Just beware, there is a thin balance between including enough questions to assess your applicants across an as complete as possible range of skills and the time they will be willing to spend on the test. We’ve found that this is inversely proportional to the seniority of the candidates. In general, the more senior a candidate and the less willing they are to take long assessments.

Another important point is to be aware of where in the hiring funnel you are placing the in-depth assessment. If too early in the process it may be a deterrent to your candidates to continue the hiring process. However, if it’s placed too late you may be wasting precious time interviewing candidates that are not fit for the job. For this reason at Alooba we have found that the right balance is for candidates to sit a high-level skills assessment at the beginning of the process and then a deeper assessment at stage 6 of the process.

Stage 7 - Final Presentation

At this stage, we normally invite those candidates who have performed well in the in-depth skills assessment.

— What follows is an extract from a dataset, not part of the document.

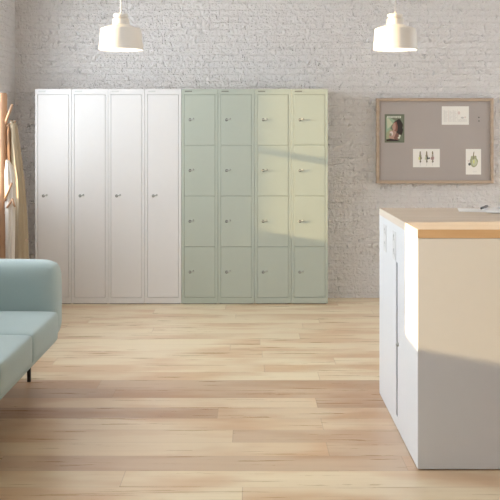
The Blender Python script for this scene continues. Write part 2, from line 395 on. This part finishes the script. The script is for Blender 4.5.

This interview is generally a chance for the candidates to present the results of their in-depth assessment and for the employer to ask questions. At this stage, it’s often useful to drill down into certain parts of the assessment that perhaps they haven’t covered with enough detail. Sometimes candidates may misinterpret a question and therefore not fully answer it, so it is interesting to address those during this stage. We have found that having candidates explain their answers helps understand their thought processes and logic. This interview is also useful to further test the candidate's technical communication skills. Something that we really believe in here at Alooba is providing feedback to candidates. This is particularly important at this stage, especially for those candidates for which you decide to not move on in the process, but equally important at every stage of the process. Giving feedback ensures a fair and transparent process and builds trust and credibility not only to the hiring team but also to the whole organization your team represents.

Stage 8 - Offer

This is the final stage of the process. All that is left is to offer the job to the best candidate. We normally don’t believe in asking candidates for references, as we are firmly convinced that candidates have had the chance to show their value from different angles if they got to this stage.

Conclusion

We are delighted that you have reached the final bits of “The Ultimate Guide to How to Hire in Data and Analytics”. We really hope you will find value in the process we have outlined. One of the main takeaways from our learnings and refinements while creating this process is that CV screening in hiring is increasingly becoming redundant. We could go as far as saying that in many cases it is counterproductive to rely completely on CV screening as a first step of the hiring process. As outlined in this guide, we have replaced it with a skill assessment, which makes the process more scalable, fair, fast, efficient and accurate.